═══ RAW DATA ═══
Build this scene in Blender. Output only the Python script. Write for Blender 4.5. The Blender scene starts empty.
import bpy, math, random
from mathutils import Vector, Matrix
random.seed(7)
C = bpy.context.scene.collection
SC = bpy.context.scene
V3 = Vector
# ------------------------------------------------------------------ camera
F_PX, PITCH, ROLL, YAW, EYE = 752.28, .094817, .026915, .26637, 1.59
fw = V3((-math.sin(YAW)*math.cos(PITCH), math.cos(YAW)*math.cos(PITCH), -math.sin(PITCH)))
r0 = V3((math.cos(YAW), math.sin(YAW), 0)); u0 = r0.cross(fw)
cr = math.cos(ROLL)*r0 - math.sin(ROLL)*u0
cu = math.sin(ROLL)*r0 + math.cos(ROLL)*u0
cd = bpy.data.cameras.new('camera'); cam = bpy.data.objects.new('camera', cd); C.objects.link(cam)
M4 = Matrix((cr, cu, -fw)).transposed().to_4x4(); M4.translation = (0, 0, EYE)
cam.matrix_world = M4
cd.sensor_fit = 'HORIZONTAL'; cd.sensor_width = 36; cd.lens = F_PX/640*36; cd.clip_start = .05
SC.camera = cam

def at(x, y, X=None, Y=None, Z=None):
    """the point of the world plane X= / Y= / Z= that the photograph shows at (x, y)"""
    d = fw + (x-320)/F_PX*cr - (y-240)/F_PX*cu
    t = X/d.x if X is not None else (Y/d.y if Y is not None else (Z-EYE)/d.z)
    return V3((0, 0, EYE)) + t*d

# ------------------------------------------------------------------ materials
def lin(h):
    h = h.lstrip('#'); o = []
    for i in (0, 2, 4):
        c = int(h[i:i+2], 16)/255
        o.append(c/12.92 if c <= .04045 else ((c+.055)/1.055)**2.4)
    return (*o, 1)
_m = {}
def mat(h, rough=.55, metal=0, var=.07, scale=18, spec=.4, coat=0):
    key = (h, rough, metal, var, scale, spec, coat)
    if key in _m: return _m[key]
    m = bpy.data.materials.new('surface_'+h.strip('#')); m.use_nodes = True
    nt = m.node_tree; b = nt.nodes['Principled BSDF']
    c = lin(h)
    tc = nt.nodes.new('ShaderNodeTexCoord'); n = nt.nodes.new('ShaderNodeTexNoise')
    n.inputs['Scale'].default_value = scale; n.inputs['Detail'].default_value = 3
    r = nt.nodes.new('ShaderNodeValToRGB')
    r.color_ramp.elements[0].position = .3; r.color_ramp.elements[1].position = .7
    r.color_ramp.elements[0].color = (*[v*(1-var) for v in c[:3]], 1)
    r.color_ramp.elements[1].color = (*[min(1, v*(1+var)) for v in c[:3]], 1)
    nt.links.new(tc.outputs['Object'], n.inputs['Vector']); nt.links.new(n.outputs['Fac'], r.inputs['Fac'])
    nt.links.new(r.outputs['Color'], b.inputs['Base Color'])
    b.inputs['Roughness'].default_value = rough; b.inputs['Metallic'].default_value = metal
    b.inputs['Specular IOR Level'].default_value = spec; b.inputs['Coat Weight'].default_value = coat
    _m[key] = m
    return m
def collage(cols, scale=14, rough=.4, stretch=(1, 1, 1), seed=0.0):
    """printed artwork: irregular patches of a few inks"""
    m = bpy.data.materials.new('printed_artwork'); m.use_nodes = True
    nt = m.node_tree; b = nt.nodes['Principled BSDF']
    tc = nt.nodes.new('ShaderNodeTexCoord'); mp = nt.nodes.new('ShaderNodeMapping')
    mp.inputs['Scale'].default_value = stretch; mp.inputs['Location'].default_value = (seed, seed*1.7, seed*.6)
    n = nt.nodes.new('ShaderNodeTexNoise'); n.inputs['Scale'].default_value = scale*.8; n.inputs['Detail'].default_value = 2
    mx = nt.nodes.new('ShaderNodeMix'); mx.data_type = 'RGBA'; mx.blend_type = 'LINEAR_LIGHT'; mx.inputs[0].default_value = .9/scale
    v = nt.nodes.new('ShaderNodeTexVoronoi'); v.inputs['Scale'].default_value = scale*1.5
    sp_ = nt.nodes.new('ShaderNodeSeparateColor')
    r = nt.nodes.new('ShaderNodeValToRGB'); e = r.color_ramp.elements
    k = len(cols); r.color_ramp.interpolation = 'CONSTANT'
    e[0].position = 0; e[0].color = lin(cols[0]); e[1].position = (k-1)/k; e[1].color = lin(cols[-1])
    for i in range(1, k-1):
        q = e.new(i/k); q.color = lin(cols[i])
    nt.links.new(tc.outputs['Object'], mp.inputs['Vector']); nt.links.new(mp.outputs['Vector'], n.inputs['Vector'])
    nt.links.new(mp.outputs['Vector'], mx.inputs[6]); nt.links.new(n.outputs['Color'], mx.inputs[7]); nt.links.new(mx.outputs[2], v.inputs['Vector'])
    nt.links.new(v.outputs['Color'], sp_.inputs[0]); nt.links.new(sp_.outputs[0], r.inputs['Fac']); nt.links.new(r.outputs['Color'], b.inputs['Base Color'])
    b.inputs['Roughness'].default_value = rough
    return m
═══
**REQUIREMENT**:
Please set down all the data word for word.

**THE SOLUTION**:
Build this scene in Blender. Output only the Python script. Write for Blender 4.5. The Blender scene starts empty.
import bpy, math, random
from mathutils import Vector, Matrix
random.seed(7)
C = bpy.context.scene.collection
SC = bpy.context.scene
V3 = Vector
# ------------------------------------------------------------------ camera
F_PX, PITCH, ROLL, YAW, EYE = 752.28, .094817, .026915, .26637, 1.59
fw = V3((-math.sin(YAW)*math.cos(PITCH), math.cos(YAW)*math.cos(PITCH), -math.sin(PITCH)))
r0 = V3((math.cos(YAW), math.sin(YAW), 0)); u0 = r0.cross(fw)
cr = math.cos(ROLL)*r0 - math.sin(ROLL)*u0
cu = math.sin(ROLL)*r0 + math.cos(ROLL)*u0
cd = bpy.data.cameras.new('camera'); cam = bpy.data.objects.new('camera', cd); C.objects.link(cam)
M4 = Matrix((cr, cu, -fw)).transposed().to_4x4(); M4.translation = (0, 0, EYE)
cam.matrix_world = M4
cd.sensor_fit = 'HORIZONTAL'; cd.sensor_width = 36; cd.lens = F_PX/640*36; cd.clip_start = .05
SC.camera = cam

def at(x, y, X=None, Y=None, Z=None):
    """the point of the world plane X= / Y= / Z= that the photograph shows at (x, y)"""
    d = fw + (x-320)/F_PX*cr - (y-240)/F_PX*cu
    t = X/d.x if X is not None else (Y/d.y if Y is not None else (Z-EYE)/d.z)
    return V3((0, 0, EYE)) + t*d

# ------------------------------------------------------------------ materials
def lin(h):
    h = h.lstrip('#'); o = []
    for i in (0, 2, 4):
        c = int(h[i:i+2], 16)/255
        o.append(c/12.92 if c <= .04045 else ((c+.055)/1.055)**2.4)
    return (*o, 1)
_m = {}
def mat(h, rough=.55, metal=0, var=.07, scale=18, spec=.4, coat=0):
    key = (h, rough, metal, var, scale, spec, coat)
    if key in _m: return _m[key]
    m = bpy.data.materials.new('surface_'+h.strip('#')); m.use_nodes = True
    nt = m.node_tree; b = nt.nodes['Principled BSDF']
    c = lin(h)
    tc = nt.nodes.new('ShaderNodeTexCoord'); n = nt.nodes.new('ShaderNodeTexNoise')
    n.inputs['Scale'].default_value = scale; n.inputs['Detail'].default_value = 3
    r = nt.nodes.new('ShaderNodeValToRGB')
    r.color_ramp.elements[0].position = .3; r.color_ramp.elements[1].position = .7
    r.color_ramp.elements[0].color = (*[v*(1-var) for v in c[:3]], 1)
    r.color_ramp.elements[1].color = (*[min(1, v*(1+var)) for v in c[:3]], 1)
    nt.links.new(tc.outputs['Object'], n.inputs['Vector']); nt.links.new(n.outputs['Fac'], r.inputs['Fac'])
    nt.links.new(r.outputs['Color'], b.inputs['Base Color'])
    b.inputs['Roughness'].default_value = rough; b.inputs['Metallic'].default_value = metal
    b.inputs['Specular IOR Level'].default_value = spec; b.inputs['Coat Weight'].default_value = coat
    _m[key] = m
    return m
def collage(cols, scale=14, rough=.4, stretch=(1, 1, 1), seed=0.0):
    """printed artwork: irregular patches of a few inks"""
    m = bpy.data.materials.new('printed_artwork'); m.use_nodes = True
    nt = m.node_tree; b = nt.nodes['Principled BSDF']
    tc = nt.nodes.new('ShaderNodeTexCoord'); mp = nt.nodes.new('ShaderNodeMapping')
    mp.inputs['Scale'].default_value = stretch; mp.inputs['Location'].default_value = (seed, seed*1.7, seed*.6)
    n = nt.nodes.new('ShaderNodeTexNoise'); n.inputs['Scale'].default_value = scale*.8; n.inputs['Detail'].default_value = 2
    mx = nt.nodes.new('ShaderNodeMix'); mx.data_type = 'RGBA'; mx.blend_type = 'LINEAR_LIGHT'; mx.inputs[0].default_value = .9/scale
    v = nt.nodes.new('ShaderNodeTexVoronoi'); v.inputs['Scale'].default_value = scale*1.5
    sp_ = nt.nodes.new('ShaderNodeSeparateColor')
    r = nt.nodes.new('ShaderNodeValToRGB'); e = r.color_ramp.elements
    k = len(cols); r.color_ramp.interpolation = 'CONSTANT'
    e[0].position = 0; e[0].color = lin(cols[0]); e[1].position = (k-1)/k; e[1].color = lin(cols[-1])
    for i in range(1, k-1):
        q = e.new(i/k); q.color = lin(cols[i])
    nt.links.new(tc.outputs['Object'], mp.inputs['Vector']); nt.links.new(mp.outputs['Vector'], n.inputs['Vector'])
    nt.links.new(mp.outputs['Vector'], mx.inputs[6]); nt.links.new(n.outputs['Color'], mx.inputs[7]); nt.links.new(mx.outputs[2], v.inputs['Vector'])
    nt.links.new(v.outputs['Color'], sp_.inputs[0]); nt.links.new(sp_.outputs[0], r.inputs['Fac']); nt.links.new(r.outputs['Color'], b.inputs['Base Color'])
    b.inputs['Roughness'].default_value = rough
    return m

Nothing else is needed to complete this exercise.